The task:
Word for word, transcribe the lines below and drop the pictures.

• • • • • • •

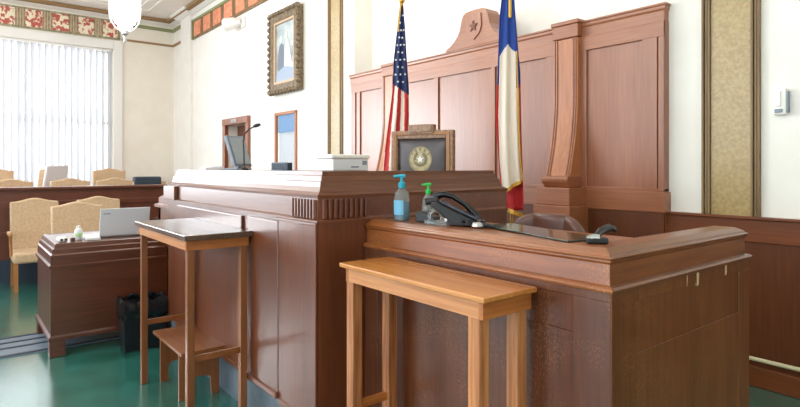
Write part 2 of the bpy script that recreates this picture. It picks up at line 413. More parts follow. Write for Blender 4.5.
# ================================================================== reredos panelling behind the bench
RY = 4.25
R = thing('wall_panelling', 'tall reddish wooden panelling with rounded starred crest behind the judge bench', 'panelling', (-4.2, RY + .1, 0))
b = MB().box(-6.37, -2.075, RY, RY + .1, 0, 2.62)
b.build('back_board', M['rer_v'], R)
for xa, xb in ((-6.37, -6.27), (-6.24, -6.16), (-5.70, -5.58), (-5.33, -5.26), (-4.70, -4.62), (-3.84, -3.78), (-3.16, -3.05), (-2.81, -2.745), (-2.25, -2.13), (-2.12, -2.075)):
    MB().box(xa, xb, RY - .018, RY, 1.31, 2.62).build('stile', M['rer_v'], R, bevel=.004)
rl = MB().box(-6.37, -2.075, RY - .02, RY, 2.50, 2.62).box(-6.37, -2.06, RY - .03, RY + .1, 1.15, 1.31).box(-6.37, -2.075, RY - .022, RY + .1, 1.31, 1.335)
rl.build('rail', M['rer_h'], R, bevel=.004)
MB().sweep([(-6.40, RY + .12), (-6.40, RY), (-2.085, RY), (-2.085, RY + .12)], [(-.1, 2.60), (.006, 2.60), (.008, 2.70), (.016, 2.715), (.018, 2.735), (.026, 2.742), (.026, 2.755), (-.1, 2.755)]).build('cornice', M['rer_h'], R)
MB().box(-6.37, -2.075, RY - .02, RY, 0, 1.15).build('dado', M['wains_v'], R)
for k, (xa, xb) in enumerate(((-5.60, -5.35), (-3.05, -2.80))):
    # pilaster: straight above, curving forward into a scroll at its foot
    def front(z):
        t = max(0, (2.15 - z) / .8); return RY - .06 - .14 * t * t
    zs = [2.62 - i * (2.62 - 1.40) / 26 for i in range(27)]
    prof = [(front(z), z) for z in zs] + [(RY + .02, 1.40), (RY + .02, 2.62)]
    p = MB().prism(prof, 'x', xa, xb).build('pilaster', M['rer_p'], R, bevel=.004)
    rib = MB()
    for e in (xa + .012, xa + .034, xb - .026, xb - .048):
        rib.prism([(front(z) - .009, z) for z in zs] + [(front(z) + .01, z) for z in zs[::-1]], 'x', e, e + .012)
    rib.build('reeding', M['rer_h'], p)
    # scroll roll
    roll = [(RY - .20 + .052 * math.cos(a), 1.385 + .048 * math.sin(a)) for a in [i * PI / 9 for i in range(-3, 13)]]
    roll = [(front(1.40) - .02, 1.425), (front(1.40) - .045, 1.405), (front(1.40) - .04, 1.375), (front(1.40) - .02, 1.35), (front(1.40) + .0, 1.325), (RY, 1.325), (RY, 1.425)]
    MB().prism(roll, 'x', xa - .012, xb + .012).build('scroll', M['rer_h'], p, bevel=.012)
    MB().box(xa - .03, xb + .06, RY - .27, RY, 1.175, 1.325).box(xa - .045, xb + .075, RY - .29, RY, .9, 1.175).build('plinth', M['rer_h'], p, bevel=.008)
    MB().box(xa - .006, xb + .006, RY - .07, RY, 2.625, 2.74).box(xa - .015, xb + .015, RY - .082, RY + .05, 2.74, 2.775).build('capital', M['rer_h'], p, bevel=.006)
# crest with star
half = [(0.0, 3.135), (.12, 3.13), (.16, 3.11), (.185, 3.07), (.20, 3.02), (.215, 2.96), (.25, 2.90), (.30, 2.85), (.36, 2.81), (.42, 2.785), (.44, 2.755)]
cx = -4.055
pts = [(cx + x * 1.0, z) for x, z in half[::-1]][:-1] + [(cx - x, z) for x, z in half]
cr_ = MB().prism(pts, 'y', RY - .028, RY + .16).build('crest', M['rer_h'], R, bevel=.006)
sh = [(-.1, 3.08), (0, 3.10), (.1, 3.08), (.11, 2.95), (.08, 2.88), (0, 2.82), (-.08, 2.88), (-.11, 2.95)]
MB().prism([(cx + x, z) for x, z in sh], 'y', RY - .040, RY - .028).build('shield', M['rer_v'], cr_, bevel=.003)
st = [(cx + (.062 if i % 2 == 0 else .026) * math.sin(i * PI / 5), 2.96 + (.062 if i % 2 == 0 else .026) * math.cos(i * PI / 5)) for i in range(10)]
MB().prism(st, 'y', RY - .050, RY - .039).build('star', wood('dark_star_wood', (92, 50, 36), (112, 66, 48), 'z'), cr_)

# platforms: raised floor behind bench and in the jury box
struct(MB().box(-5.4, -2.45, 2.05, YB - .06, 0, .45).build('trim_9', M['wains_v']))
struct(MB().box(X0 + .02, -8.95, YF + 2, YB - .06, 0, .2).box(X0 + .02, -10.25, YF + 2, YB - .06, .2, .38).build('trim_10', M['jury']))

# ================================================================== judge's bench
B = thing('judge_bench', 'massive long mahogany judge bench with sloped cornice and fluted corner', 'bench', (-3.6, 1.9, 0))
bx0, bx1, by0, by1 = -4.86, -2.40, 1.40, 2.80
body = MB().box(bx0, bx1, by0, by0 + .08, .24, 1.233).box(bx1 - .08, bx1, by0 + .08, by1, 0, 1.233).box(bx0, bx0 + .08, by0 + .08, 2.0, 0, 1.233)
body.build('body', M['bench_v'], B)
# lower face relief
MB().box(-4.58, -3.30, by0 - .016, by0, .26, 1.20).box(-3.20, -2.80, by0 - .018, by0, .26, 1.205).build('front_panel', M['bench_v'], B, bevel=.006)
MB().box(-2.80, -2.40, by0 - .015, by0, .2, 1.222).box(-2.84, -2.42, by0 - .016, by0, 1.205, 1.222).build('corner_stile', M['bench_v'], B, bevel=.004)
MB().box(-4.6, -3.3, by0 - .02, by0, .235, .27).box(-3.3, -2.80, by0 - .034, by0, .235, .27).box(-2.8, -2.4, by0 - .02, by0, .2, .245).build('base_moulding', M['bench_h'], B, bevel=.008)
MB().box(bx0 + .02, bx1 - .02, by0 + .02, by0 + .09, 0, .24).build('toe_kick', M['toe'], B)
# frieze band
band = MB().sweep([(bx0, 2.0), (bx0, by0), (bx1, by0), (bx1, by1)], [(-.05, 1.232), (.012, 1.225), (.012, 1.235), (.0, 1.245), (.0, 1.345), (-.05, 1.345)]).build('frieze_band', M['bench_h'], B)
MB().box(bx0 - .025, bx0 + .26, by0 - .03, by0 + .26, 1.236, 1.345).build('end_block', M['bench_h'], B, bevel=.004)
MB().box(bx0 + .262, bx0 + .278, by0 - .004, by0 + .002, 1.236, 1.345).build('dark_joint', base_mat('joint_shadow_wood', (40, 20, 14), .8), B)
fl = MB()
for i in range(8):
    xa = -2.655 + i * .0315; fl.prism([(xa + .004, by0 - .016), (xa, by0), (xa + .022, by0), (xa + .018, by0 - .016)], 'z', 1.243, 1.338)
for i in range(9):
    ya = by0 + .02 + i * .0315; fl.prism([(bx1 + .016, ya + .004), (bx1, ya), (bx1, ya + .022), (bx1 + .016, ya + .018)], 'z', 1.243, 1.338)
fl.build('fluting', M['bench_v'], B, bevel=.002)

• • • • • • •

Worked solution:
Write part 2 of the bpy script that recreates this picture. It picks up at line 413. More parts follow. Write for Blender 4.5.
# ================================================================== reredos panelling behind the bench
RY = 4.25
R = thing('wall_panelling', 'tall reddish wooden panelling with rounded starred crest behind the judge bench', 'panelling', (-4.2, RY + .1, 0))
b = MB().box(-6.37, -2.075, RY, RY + .1, 0, 2.62)
b.build('back_board', M['rer_v'], R)
for xa, xb in ((-6.37, -6.27), (-6.24, -6.16), (-5.70, -5.58), (-5.33, -5.26), (-4.70, -4.62), (-3.84, -3.78), (-3.16, -3.05), (-2.81, -2.745), (-2.25, -2.13), (-2.12, -2.075)):
    MB().box(xa, xb, RY - .018, RY, 1.31, 2.62).build('stile', M['rer_v'], R, bevel=.004)
rl = MB().box(-6.37, -2.075, RY - .02, RY, 2.50, 2.62).box(-6.37, -2.06, RY - .03, RY + .1, 1.15, 1.31).box(-6.37, -2.075, RY - .022, RY + .1, 1.31, 1.335)
rl.build('rail', M['rer_h'], R, bevel=.004)
MB().sweep([(-6.40, RY + .12), (-6.40, RY), (-2.085, RY), (-2.085, RY + .12)], [(-.1, 2.60), (.006, 2.60), (.008, 2.70), (.016, 2.715), (.018, 2.735), (.026, 2.742), (.026, 2.755), (-.1, 2.755)]).build('cornice', M['rer_h'], R)
MB().box(-6.37, -2.075, RY - .02, RY, 0, 1.15).build('dado', M['wains_v'], R)
for k, (xa, xb) in enumerate(((-5.60, -5.35), (-3.05, -2.80))):
    # pilaster: straight above, curving forward into a scroll at its foot
    def front(z):
        t = max(0, (2.15 - z) / .8); return RY - .06 - .14 * t * t
    zs = [2.62 - i * (2.62 - 1.40) / 26 for i in range(27)]
    prof = [(front(z), z) for z in zs] + [(RY + .02, 1.40), (RY + .02, 2.62)]
    p = MB().prism(prof, 'x', xa, xb).build('pilaster', M['rer_p'], R, bevel=.004)
    rib = MB()
    for e in (xa + .012, xa + .034, xb - .026, xb - .048):
        rib.prism([(front(z) - .009, z) for z in zs] + [(front(z) + .01, z) for z in zs[::-1]], 'x', e, e + .012)
    rib.build('reeding', M['rer_h'], p)
    # scroll roll
    roll = [(RY - .20 + .052 * math.cos(a), 1.385 + .048 * math.sin(a)) for a in [i * PI / 9 for i in range(-3, 13)]]
    roll = [(front(1.40) - .02, 1.425), (front(1.40) - .045, 1.405), (front(1.40) - .04, 1.375), (front(1.40) - .02, 1.35), (front(1.40) + .0, 1.325), (RY, 1.325), (RY, 1.425)]
    MB().prism(roll, 'x', xa - .012, xb + .012).build('scroll', M['rer_h'], p, bevel=.012)
    MB().box(xa - .03, xb + .06, RY - .27, RY, 1.175, 1.325).box(xa - .045, xb + .075, RY - .29, RY, .9, 1.175).build('plinth', M['rer_h'], p, bevel=.008)
    MB().box(xa - .006, xb + .006, RY - .07, RY, 2.625, 2.74).box(xa - .015, xb + .015, RY - .082, RY + .05, 2.74, 2.775).build('capital', M['rer_h'], p, bevel=.006)
# crest with star
half = [(0.0, 3.135), (.12, 3.13), (.16, 3.11), (.185, 3.07), (.20, 3.02), (.215, 2.96), (.25, 2.90), (.30, 2.85), (.36, 2.81), (.42, 2.785), (.44, 2.755)]
cx = -4.055
pts = [(cx + x * 1.0, z) for x, z in half[::-1]][:-1] + [(cx - x, z) for x, z in half]
cr_ = MB().prism(pts, 'y', RY - .028, RY + .16).build('crest', M['rer_h'], R, bevel=.006)
sh = [(-.1, 3.08), (0, 3.10), (.1, 3.08), (.11, 2.95), (.08, 2.88), (0, 2.82), (-.08, 2.88), (-.11, 2.95)]
MB().prism([(cx + x, z) for x, z in sh], 'y', RY - .040, RY - .028).build('shield', M['rer_v'], cr_, bevel=.003)
st = [(cx + (.062 if i % 2 == 0 else .026) * math.sin(i * PI / 5), 2.96 + (.062 if i % 2 == 0 else .026) * math.cos(i * PI / 5)) for i in range(10)]
MB().prism(st, 'y', RY - .050, RY - .039).build('star', wood('dark_star_wood', (92, 50, 36), (112, 66, 48), 'z'), cr_)

# platforms: raised floor behind bench and in the jury box
struct(MB().box(-5.4, -2.45, 2.05, YB - .06, 0, .45).build('trim_9', M['wains_v']))
struct(MB().box(X0 + .02, -8.95, YF + 2, YB - .06, 0, .2).box(X0 + .02, -10.25, YF + 2, YB - .06, .2, .38).build('trim_10', M['jury']))

# ================================================================== judge's bench
B = thing('judge_bench', 'massive long mahogany judge bench with sloped cornice and fluted corner', 'bench', (-3.6, 1.9, 0))
bx0, bx1, by0, by1 = -4.86, -2.40, 1.40, 2.80
body = MB().box(bx0, bx1, by0, by0 + .08, .24, 1.233).box(bx1 - .08, bx1, by0 + .08, by1, 0, 1.233).box(bx0, bx0 + .08, by0 + .08, 2.0, 0, 1.233)
body.build('body', M['bench_v'], B)
# lower face relief
MB().box(-4.58, -3.30, by0 - .016, by0, .26, 1.20).box(-3.20, -2.80, by0 - .018, by0, .26, 1.205).build('front_panel', M['bench_v'], B, bevel=.006)
MB().box(-2.80, -2.40, by0 - .015, by0, .2, 1.222).box(-2.84, -2.42, by0 - .016, by0, 1.205, 1.222).build('corner_stile', M['bench_v'], B, bevel=.004)
MB().box(-4.6, -3.3, by0 - .02, by0, .235, .27).box(-3.3, -2.80, by0 - .034, by0, .235, .27).box(-2.8, -2.4, by0 - .02, by0, .2, .245).build('base_moulding', M['bench_h'], B, bevel=.008)
MB().box(bx0 + .02, bx1 - .02, by0 + .02, by0 + .09, 0, .24).build('toe_kick', M['toe'], B)
# frieze band
band = MB().sweep([(bx0, 2.0), (bx0, by0), (bx1, by0), (bx1, by1)], [(-.05, 1.232), (.012, 1.225), (.012, 1.235), (.0, 1.245), (.0, 1.345), (-.05, 1.345)]).build('frieze_band', M['bench_h'], B)
MB().box(bx0 - .025, bx0 + .26, by0 - .03, by0 + .26, 1.236, 1.345).build('end_block', M['bench_h'], B, bevel=.004)
MB().box(bx0 + .262, bx0 + .278, by0 - .004, by0 + .002, 1.236, 1.345).build('dark_joint', base_mat('joint_shadow_wood', (40, 20, 14), .8), B)
fl = MB()
for i in range(8):
    xa = -2.655 + i * .0315; fl.prism([(xa + .004, by0 - .016), (xa, by0), (xa + .022, by0), (xa + .018, by0 - .016)], 'z', 1.243, 1.338)
for i in range(9):
    ya = by0 + .02 + i * .0315; fl.prism([(bx1 + .016, ya + .004), (bx1, ya), (bx1, ya + .022), (bx1 + .016, ya + .018)], 'z', 1.243, 1.338)
fl.build('fluting', M['bench_v'], B, bevel=.002)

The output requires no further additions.